The paper tackles the problem of sparse signal reconstruction using OMP/OLS algorithms when sparsity and noise variance are unknown, developing two frameworks (TF-IGP and RRT-IGP) that achieve successful recovery under the same conditions as when these parameters are known, with numerical simulations showing highly competitive performance.

Orthogonal matching pursuit (OMP) and orthogonal least squares (OLS) are widely used for sparse signal reconstruction in under-determined linear regression problems. The performance of these compressed sensing (CS) algorithms depends crucially on the \textit{a priori} knowledge of either the sparsity of the signal ($k_0$) or noise variance ($σ^2$). Both $k_0$ and $σ^2$ are unknown in general and extremely difficult to estimate in under determined models. This limits the application of OMP and OLS in many practical situations. In this article, we develop two computationally efficient frameworks namely TF-IGP and RRT-IGP for using OMP and OLS even when $k_0$ and $σ^2$ are unavailable.
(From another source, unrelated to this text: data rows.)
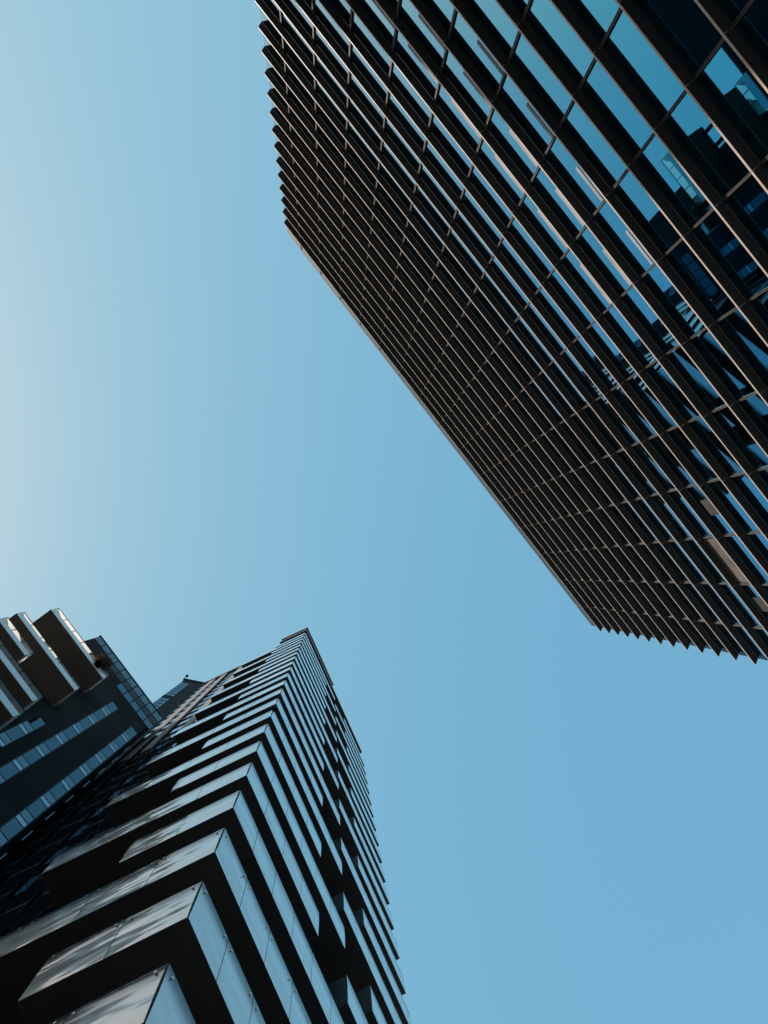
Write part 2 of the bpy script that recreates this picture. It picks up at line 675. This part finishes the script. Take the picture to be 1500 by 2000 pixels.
# body behind the balconies
ZW = 32.9 * hB + CAMZ                       # roof of the rear wing
ZB = 25.9 * hB + CAMZ
WL = 5.15 * hB
MB().prism([(REC + 0.03, REC + 0.03), (FULL - 0.02, REC + 0.03), (FULL - 0.02, 4.9 * hB), (REC + 0.03, 4.9 * hB)], 0, ZB).build('recessed_wall', [M_bwall], Bt)
b = MB()
for i in range(0, 25):
    z = (i + 0.47) * hB + CAMZ + 0.35
    x = REC + 0.15
    while x < FULL - 1.5:
        b.box(x, x + 1.3, REC - 0.0, REC + 0.02, z, z + 2.5)
        x += 1.45
    y = REC + 0.15
    while y < LL - 1.4:
        b.box(REC, REC + 0.02, y, y + 1.3, z, z + 2.5)
        y += 1.45
b.build('balcony_doors', [M_bglass], Bt, stuff=True)
# crown: two roof plates over the last storey
for (zc, ly, lx) in ((26.35, 1.0, 4.52), (27.5, 1.0, 2.24)):
    z = zc * hB + CAMZ
    MB().prism([(0.03, 0.03), (lx * hB, 0.03), (lx * hB, ly * hB + 2), (lx * hB * 0.8, 3 * hB), (REC, 3 * hB), (REC, ly * hB), (0.03, ly * hB)], z, z + 0.22).build('crown_slab', [M_bsoff], Bt)
    b = MB()
    b.box(0.0, lx * hB, 0.0, 0.028, z - 0.01, z + 0.36)
    b.box(0.0, 0.028, 0.03, ly * hB, z - 0.01, z + 0.36)
    b.build('crown_trim', [M_pale], Bt)
MB().prism([(REC, REC), (2.0 * hB, REC), (2.0 * hB, 2.6 * hB), (REC, 2.6 * hB)], ZB, 27.5 * hB + CAMZ).build('crown_core', [M_bwall], Bt)

# rear wing wall: windows between pinkish cladding columns
y0w = 1.2 * hB
MB().prism([(REC + 0.05, y0w), (REC + 9, y0w), (REC + 9, WL), (REC + 0.05, WL)], 0, ZW).build('wing_wall', [M_greyclad], Bt)
cols = []
y = 2.02 * hB
pat = [('w', 0.9), ('g', 0.35), ('w', 1.3), ('p', 1.0), ('w', 0.55), ('p', 1.0), ('w', 1.2), ('g', 0.6), ('p', 0.9), ('w', 0.9), ('p', 1.0), ('w', 0.8)]
sc_ = (WL - y - 0.05) / sum(p[1] for p in pat)
wing_meshes = {}
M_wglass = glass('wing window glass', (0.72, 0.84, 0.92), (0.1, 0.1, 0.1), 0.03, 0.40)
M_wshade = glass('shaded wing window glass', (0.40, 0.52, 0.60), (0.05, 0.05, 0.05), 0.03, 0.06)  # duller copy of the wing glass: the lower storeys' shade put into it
for t, w in pat:
    w *= sc_
    if t == 'p':
        for fl in range(19, 33):  # pink left off lower storeys, their shade is put into the cladding colour
            key = ('p', round(w, 3))
            if key not in wing_meshes:
                wing_meshes[key] = MB().box(-0.06, 0.045, 0.02, w - 0.02, 0.02, hB - 0.02).mesh('cladding_panel', [M_pink])
            put('cladding_panel', wing_meshes[key], Bt, (REC, y, fl * hB + CAMZ - 0.3))
    if t == 'w':
        for fl in range(7, 33):
            key = ('w', round(w, 3))
            if key not in wing_meshes:
                q = MB().box(-0.02, 0.045, 0.0, w, 0.0, 0.06).box(-0.02, 0.045, 0.0, w, 2.05, 2.12).box(-0.02, 0.045, 0, 0.05, 0.06, 2.05).box(-0.02, 0.045, w - 0.05, w, 0.06, 2.05)
                wing_meshes[key] = (q.mesh('window', [M_frame]), MB().quad((0.0, 0.05, 0.06), (0.0, 0.05, 2.05), (0.0, w - 0.05, 2.05), (0.0, w - 0.05, 0.06)).mesh('pane', [M_wglass]),
                                    MB().quad((0.0, 0.05, 0.06), (0.0, 0.05, 2.05), (0.0, w - 0.05, 2.05), (0.0, w - 0.05, 0.06)).mesh('pane', [M_wshade]))
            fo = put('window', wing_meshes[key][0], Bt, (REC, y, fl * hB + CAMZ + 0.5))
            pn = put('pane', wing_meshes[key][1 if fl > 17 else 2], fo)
    y += w
MB().box(REC - 0.15, REC + 9, y0w, WL + 0.05, ZW, ZW + 0.5).build('wing_parapet', [M_bret], Bt)

# ================================================================== dark balcony tower (left edge)
DC = 21.5
TC = 52.5
n_c = ax(TC + 90)
C_xy = n_c * DC
Ct = thing('balcony_tower', 'dark tower with vertical window strips and long pale balconies at its top, left edge', 'apartment tower', C_xy, TC)
M_cwall = mat('charcoal cladding', (0.028, 0.032, 0.034), 0.8, 0.0, 0.2, 0.35, spec=0.02)
M_csoff = mat('brown balcony soffit', (0.19, 0.145, 0.115), 0.7, 0, 0.12, 0.4)
M_cfas = mat('white balcony fascia', (0.75, 0.78, 0.80), 0.35, 0.1, 0.05, 0.6)
M_cpane = [glass('strip glass %d' % i, t, (0.05, 0.05, 0.05), 0.03, f0) for i, (t, f0) in enumerate((((0.62, 0.76, 0.84), 0.44), ((0.46, 0.64, 0.74), 0.25), ((0.36, 0.55, 0.65), 0.19)))]


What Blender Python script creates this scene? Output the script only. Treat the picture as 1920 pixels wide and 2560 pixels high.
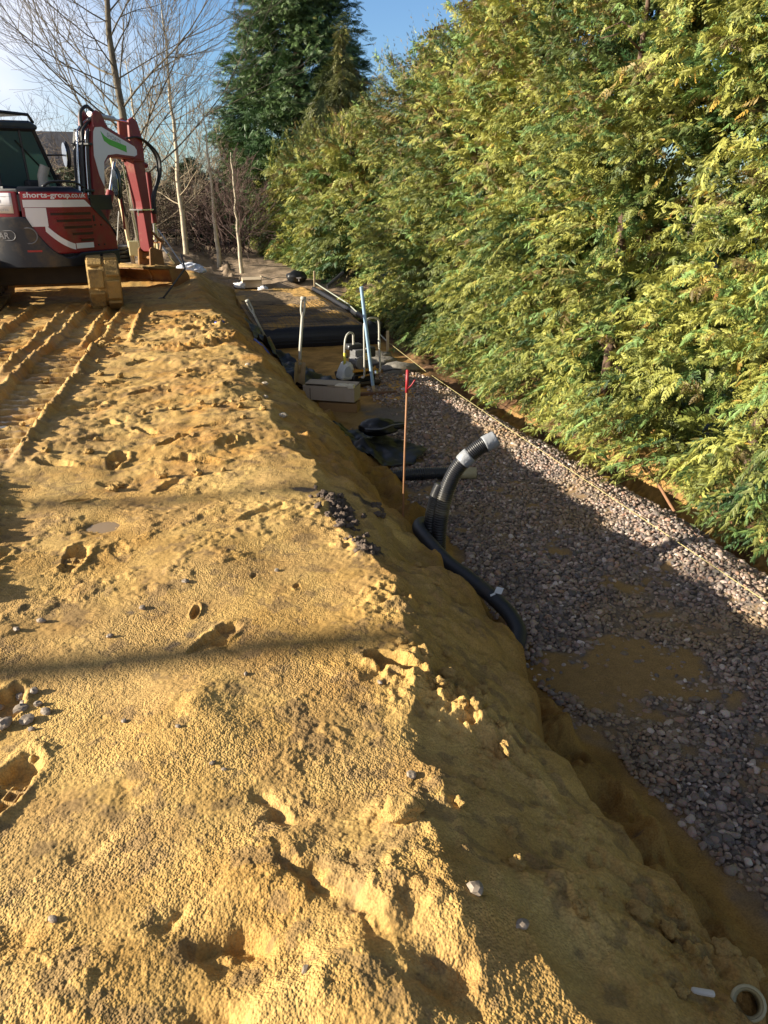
import bpy, math, random
import numpy as np
from mathutils import Vector, Matrix

for o in list(bpy.data.objects):
    bpy.data.objects.remove(o, do_unlink=True)
S = bpy.context.scene
COL = S.collection
random.seed(7)
RNG = np.random.default_rng(11)
R = math.radians

# ------------------------------------------------------------------ camera
cam_d = bpy.data.cameras.new('camera')
cam = bpy.data.objects.new('camera', cam_d)
COL.objects.link(cam)
cam.location = (0, 0, 1.5)
cam.rotation_euler = (R(90 - 22.4), 0, R(-14.6))
cam_d.sensor_fit = 'VERTICAL'
cam_d.sensor_height = 34.6
cam_d.lens = 26.0
cam_d.clip_start = 0.05
cam_d.clip_end = 3000
S.camera = cam
S.render.resolution_x = 768
S.render.resolution_y = 1024

# ------------------------------------------------------------------ sky + sun
SUN_EL = R(17.6)
sun_dir = Vector((-math.cos(SUN_EL) * 0.994, math.cos(SUN_EL) * 0.105, math.sin(SUN_EL))).normalized()
SUN_AZ = math.atan2(sun_dir.x, sun_dir.y)            # clockwise from +Y
W = bpy.data.worlds.new('World')
S.world = W
W.use_nodes = True
wt = W.node_tree
for n in list(wt.nodes):
    wt.nodes.remove(n)


def nd(t, kind, **kw):
    n = t.nodes.new(kind)
    for k, v in kw.items():
        setattr(n, k, v)
    return n


out = nd(wt, 'ShaderNodeOutputWorld')
bg = nd(wt, 'ShaderNodeBackground')
sky = nd(wt, 'ShaderNodeTexSky', sky_type='NISHITA', sun_disc=False)
sky.sun_elevation = SUN_EL
sky.sun_rotation = SUN_AZ
sky.altitude = 100
sky.air_density = 1.0
sky.dust_density = 0.6
sky.ozone_density = 1.5
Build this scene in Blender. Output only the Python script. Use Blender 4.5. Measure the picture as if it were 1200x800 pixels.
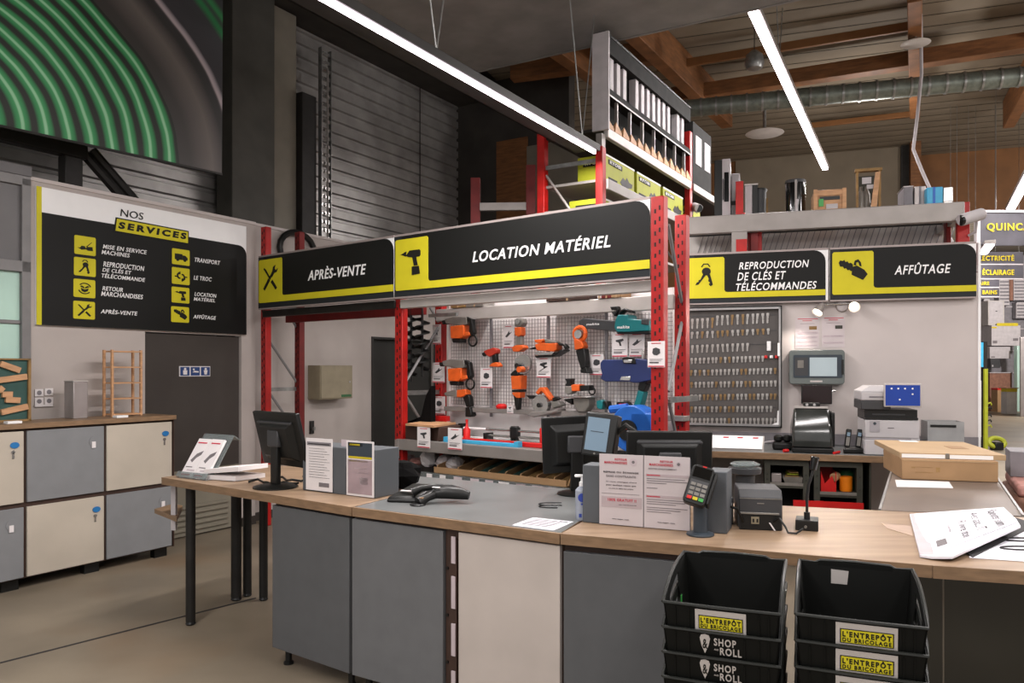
import bpy, bmesh, math, random
from mathutils import Matrix, Vector
for _o in list(bpy.data.objects): bpy.data.objects.remove(_o)
C = bpy.context.scene.collection
R = math.radians
rnd = random.Random(7)
# ------------------------------------------------------------------ camera, world, exposure
FP = 900.0; EYE = 1.65; HZ = 433.0            # focal length in px, eye height, horizon row of the photograph
cam_d = bpy.data.cameras.new('camera'); cam = bpy.data.objects.new('camera', cam_d); C.objects.link(cam)
cam_d.sensor_width = 36; cam_d.lens = FP/1200*36; cam_d.shift_y = (HZ-400)/1200
cam_d.clip_start = 0.05; cam_d.clip_end = 200
cam.location = (0, 0, EYE); cam.rotation_euler = (R(90), 0, 0)
bpy.context.scene.camera = cam
world = bpy.data.worlds.new('world'); bpy.context.scene.world = world; world.use_nodes = True
bg = world.node_tree.nodes['Background']; bg.inputs[0].default_value = (1.0, .97, .96, 1); bg.inputs[1].default_value = .62
vs = bpy.context.scene.view_settings
vs.view_transform = 'Standard'; vs.look = 'None'; vs.gamma = 1; vs.use_curve_mapping = False; vs.exposure = 0.35
def area(name, loc, rz, sx, sy, watts, col=(1, .95, .93)):
    l = bpy.data.lights.new(name, 'AREA'); l.shape = 'RECTANGLE'; l.size = sx; l.size_y = sy; l.energy = watts; l.color = col
    o = bpy.data.objects.new(name, l); C.objects.link(o); o.location = loc; o.rotation_euler = (0, 0, rz); return o
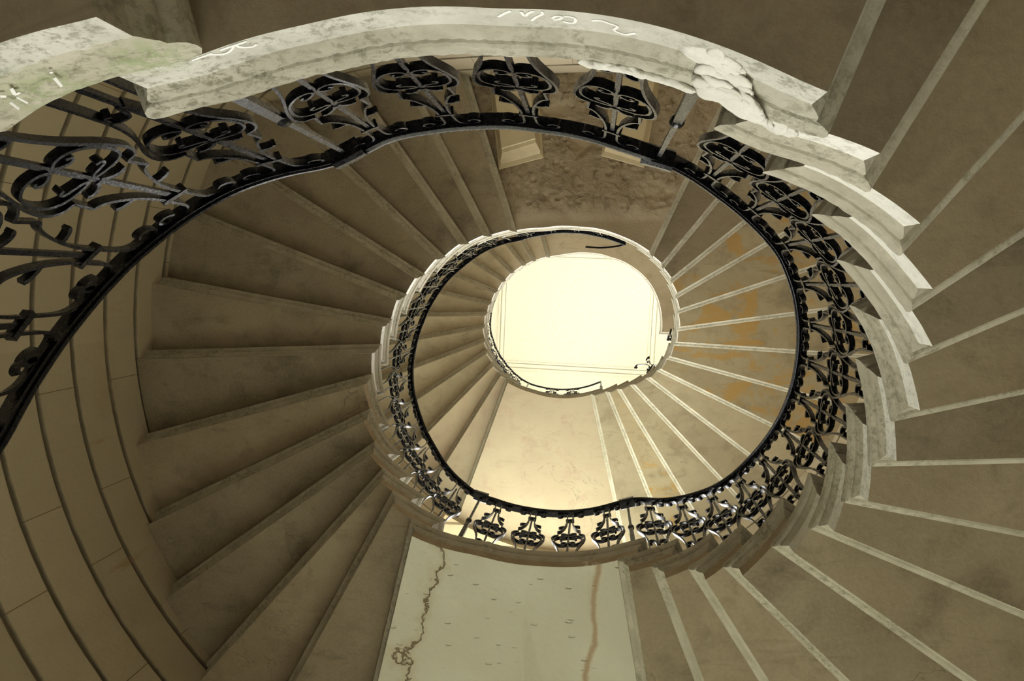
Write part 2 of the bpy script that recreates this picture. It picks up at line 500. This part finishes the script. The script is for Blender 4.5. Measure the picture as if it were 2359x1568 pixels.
pl = lump('plaster_patch', [(-61.5 + 10 * t_ + _rl.uniform(-1.6, 1.6), .935 + .135 * t_ + _rl.uniform(-.022, .022), _rl.uniform(.018, .034), _rl.uniform(.016, .030)) for t_ in [i_ / 69 for i_ in range(70)]]
          + [(-74 + 11.5 * t_ + _rl.uniform(-.4, .4), 1.012 + _rl.uniform(-.006, .006), _rl.uniform(.014, .024), _rl.uniform(.006, .012)) for t_ in [i_ / 15 for i_ in range(16)]], PLASTER_LUMP, SLAB[1], .006)
pl['label'] = 'bright white plaster repair on the worn step corner'

def chalk(slab, strokes, zbase, name='chalk_mark'):
    m = MB()
    for st in strokes:
        pts = catmull(st, 4)
        P = []
        for u, z in pts:
            zz = max(z, zbase + .005) - zbase
            d_ = float(np.interp(zz, [p_[1] for p_ in PROFILE], [p_[0] for p_ in PROFILE])) * WELL_K
            x, y = polar(u, r_edge(u) - d_ - .0006); P.append(Vector((x, y, zz + zbase)))
        for i in range(len(P) - 1):
            a, b = P[i], P[i + 1]
            d = (b - a)
            if d.length < 1e-6: continue
            d.normalize(); n = Vector((-(a.x - C0[0]), -(a.y - C0[1]), 0)).normalized(); sd = d.cross(n) * .0021; n = n * .0005
            m.add([a - sd - n, a + sd - n, a + sd + n, a - sd + n, b - sd - n, b + sd - n, b + sd + n, b - sd + n],
                  [(0, 1, 2, 3), (4, 5, 6, 7), (0, 1, 5, 4), (1, 2, 6, 5), (2, 3, 7, 6), (3, 0, 4, 7)])
    o = m.build(name, (CHALK,)); on_parent(o, slab)
    o['label'] = 'white chalk scrawl'
    return o
CHALK_DATA = {}
CHALK_DATA = {0: [[[(-83.5, 0.903), (-82.65, 0.89), (-81.97, 0.8825)], [(-80.92, 0.884), (-80.66, 0.8985), (-80.2, 0.8885), (-79.53, 0.88)], [(-78.85, 0.878), (-78.77, 0.8895), (-79.44, 0.9), (-80.07, 0.913)]], [[(-77.86, 0.903), (-77.36, 0.8945), (-76.76, 0.8955), (-77.1, 0.904), (-77.72, 0.9075)], [(-76.61, 0.893), (-75.86, 0.8935), (-75.42, 0.8995), (-75.6, 0.9125), (-76.22, 0.914), (-76.82, 0.9105)]], [[(-73.77, 0.898), (-72.87, 0.894), (-71.97, 0.899), (-71.13, 0.9045), (-71.47, 0.919), (-70.99, 0.924), (-70.21, 0.927), (-69.2, 0.9145)]], [[(-117.0, 0.868), (-115.97, 0.868), (-114.65, 0.866)], [(-115.75, 0.8655), (-114.95, 0.8825), (-113.81, 0.8955), (-112.67, 0.89), (-111.96, 0.8785)]], [[(-113.72, 0.87), (-112.61, 0.8705), (-111.7, 0.873), (-110.62, 0.8795)], [(-111.99, 0.881), (-111.75, 0.893), (-110.87, 0.901), (-110.11, 0.8975)]]], -1: [[[(-132.62, 0.8035), (-132.39, 0.808)], [(-131.26, 0.801), (-131.75, 0.8125), (-131.29, 0.813)]], [[(-132.87, 0.819), (-132.97, 0.8285)], [(-132.02, 0.8185), (-131.88, 0.827)]], [[(-127.76, 0.8125), (-128.11, 0.8245)], [(-127.44, 0.8015), (-127.19, 0.802)]]], 14: [[[(79.8, 3.0895), (78.58, 3.0895), (78.97, 3.0695), (78.36, 3.05), (79.56, 3.0475)]], [[(77.35, 3.045), (76.74, 3.066), (75.72, 3.0675)], [(76.54, 3.032), (74.92, 3.0535)]]]}
for (sl, strokes) in CHALK_DATA.items():
    for grp_ in strokes:
        chalk(SLAB[sl], grp_, ZS0 + sl * RISE)

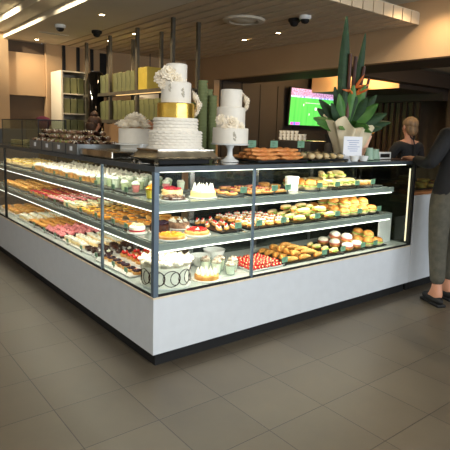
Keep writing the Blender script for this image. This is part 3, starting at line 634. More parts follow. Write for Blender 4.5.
def ruffle(t, r, z0, z1, rows=6):
    def g(bm):
        prof = [(0, z0)]
        for k in range(rows):
            a = z0+(z1-z0)*k/rows; b = z0+(z1-z0)*(k+1)/rows
            prof += [(r+.005, a), (r+.004, (a*2+b)/3), (r-.004, b-.001)]
        prof += [(r-.006, z1), (0, z1)]
        lathe(bm, prof, 90, wob=.018, freq=23)
    part('ruffled_tier', t, RUFF, g)
# mirrored silver stand
t = empty('silver_cake_stand', (.295, .235, TP), 'square ornate mirrored silver stand under the tallest cake', 'cake stand')
def g(bm):
    prof = [(.25, .16, .034), (.255, .165, .042), (.24, .15, .05), (.222, .138, .07), (.212, .13, .086), (.218, .136, .09), (.218, .136, .098)]
    rg = []
    for a, b, zz in prof: rg.append([bm.verts.new((sx*a, sy*b, zz)) for sx, sy in ((-1, -1), (1, -1), (1, 1), (-1, 1))])
    for A, B in zip(rg, rg[1:]):
        for i in range(4): bm.faces.new((A[i], A[(i+1) % 4], B[(i+1) % 4], B[i]))
    bm.faces.new(rg[0][::-1]); bm.faces.new(rg[-1])
    bmesh.ops.subdivide_edges(bm, edges=bm.edges[:], cuts=5, use_grid_fill=True)
part('stand_body', t, SILVER, g, True)
for sx in (-1, 1):
    for sy in (-1, 1): part('foot', t, SILVER, lambda bm: lathe(bm, [(0, 0), (.016, 0), (.02, .012), (.012, .025), (.02, .036), (0, .038)], 16, (sx*.225, sy*.135, 0)))
part('base', t, BLACK, lambda bm: box(bm, (0, 0, .018), (.4, .22, .034), .004), False)
# tallest wedding cake
t = empty('wedding_cake', (.325, .29, TP+.0985), 'five-tier white wedding cake with a gold band and sugar flowers', 'wedding cake')
part('cake_board', t, SUGAR, lambda bm: lathe(bm, [(0, 0), (.195, 0), (.195, .008), (0, .009)], 48))
ruffle(t, .176, .009, .120); ruffle(t, .147, .120, .203, 4)
tier(t, .125, .203, .300, GOLD, 'gold_tier'); tier(t, .100, .300, .437); tier(t, .071, .437, .556)
def sprig(bm, r, z, a, s=.02):
    for k in range(5):
        b = 2*PI*k/5
        blob(bm, ((r+.001)*math.cos(a+.35*s*35*math.cos(b)*.25), (r+.001)*math.sin(a+.35*s*35*math.cos(b)*.25), z+s*math.sin(b)), (.006, .006, s*.5), 1)
CA = math.atan2(-2.93, -1.87)   # direction from the cakes toward the viewer side of the counter
part('pearl_leaf', t, PEARL, lambda bm: (sprig(bm, .100, .37, CA+.45), sprig(bm, .100, .395, CA-.4), sprig(bm, .100, .355, CA+.5, .014)))
for nm, c, r, d in (('sugar_flower', (-.10, .03, .47), .05, (-.8, -.4, .6)), ('sugar_flower', (-.075, -.03, .495), .05, (-.6, -.8, .5)), ('sugar_flower', (-.045, -.065, .455), .042, (-.4, -.9, .3)), ('sugar_flower', (-.10, .0, .425), .036, (-.8, -.5, .2)), ('sugar_flower', (.115, -.05, .345), .04, (.8, -.6, .3)), ('sugar_flower', (.138, -.06, .295), .042, (.8, -.7, 0)), ('sugar_flower', (.135, -.04, .25), .034, (.8, -.6, -.2))):
    part(nm, t, PETAL, lambda bm: flower_dir(bm, c, r, d))
# three-tier cake on pedestal
t = empty('pedestal_stand', (.83, .33, TP), 'small white pedestal stand under the three-tier cake', 'cake stand')
part('plate', t, CERAM, lambda bm: lathe(bm, [(0, .116), (.03, .116), (.14, .124), (.145, .134), (.14, .136), (0, .132)], 44))
part('stem', t, CERAM, lambda bm: lathe(bm, [(0, 0), (.068, 0), (.066, .008), (.04, .022), (.022, .045), (.02, .09), (.034, .118)], 36))
t = empty('wedding_cake', (.83, .33, TP+.1365), 'three-tier white cake with sugar flowers on the white pedestal', 'wedding cake')
tier(t, .133, 0, .112); tier(t, .106, .112, .262); tier(t, .080, .262, .39)
part('pearl_leaf', t, PEARL, lambda bm: (sprig(bm, .133, .045, CA+.15, .018), sprig(bm, .133, .07, CA+.1, .012)))
for c, r, d in (((-.065, -.09, .15), .05, (-.5, -.85, .3)), ((-.12, -.03, .17), .036, (-.9, -.4, .3)), ((-.10, -.07, .115), .03, (-.7, -.7, -.1)), ((.0, -.12, .12), .03, (-.2, -.9, 0)), ((.105, -.04, .315), .045, (.7, -.6, .3)), ((.10, -.05, .27), .03, (.7, -.7, 0)), ((.085, -.02, .36), .022, (.7, -.4, .5))):
    part('sugar_flower', t, PETAL, lambda bm: flower_dir(bm, c, r, d))
# small cake left behind
t = empty('cake_board', (.34, 1.0, TP), 'low grey mirrored board under the small flower-topped cake', 'cake board')
part('board', t, SILVER, lambda bm: box(bm, (0, 0, .0275), (.56, .58, .055), .008), False); part('riser', t, CERAM, lambda bm: lathe(bm, [(0, .056), (.12, .056), (.12, .09), (.165, .094), (.165, .103), (0, .104)], 40, (.1, .08, 0)))
t = empty('flower_cake', (.44, 1.08, TP+.1045), 'small single-tier white cake heaped with cream flowers', 'cake')
tier(t, .132, 0, .12)
for c, r, m in (((-.05, 0, .165), .07, PETAL), ((.03, -.03, .175), .07, PETAL), ((-.02, .07, .165), .065, PETAL), ((-.10, .03, .15), .055, PETAL), ((.09, -.05, .15), .055, PETALP), ((.115, -.085, .12), .045, PETALP), ((.08, .05, .165), .055, PETALP), ((-.05, -.08, .145), .055, PETAL), ((.03, -.10, .14), .05, PETAL), ((-.11, -.035, .135), .05, PETAL), ((0, 0, .21), .06, PETAL), ((-.05, -.03, .205), .045, PETAL), ((.05, .02, .205), .05, PETAL)):
    part('cream_flower' if m is PETAL else 'peach_flower', t, m, lambda bm: flower(bm, c, r))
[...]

Both TF-IGP and RRT-IGP are analytically shown to accomplish successful sparse recovery under the same set of restricted isometry conditions on the design matrix required for OMP/OLS with \textit{a priori} knowledge of $k_0$ and $σ^2$. Numerical simulations also indicate a highly competitive performance of TF-IGP and RRT-IGP in comparison to OMP/OLS with \textit{a priori} knowledge of $k_0$ and $σ^2$.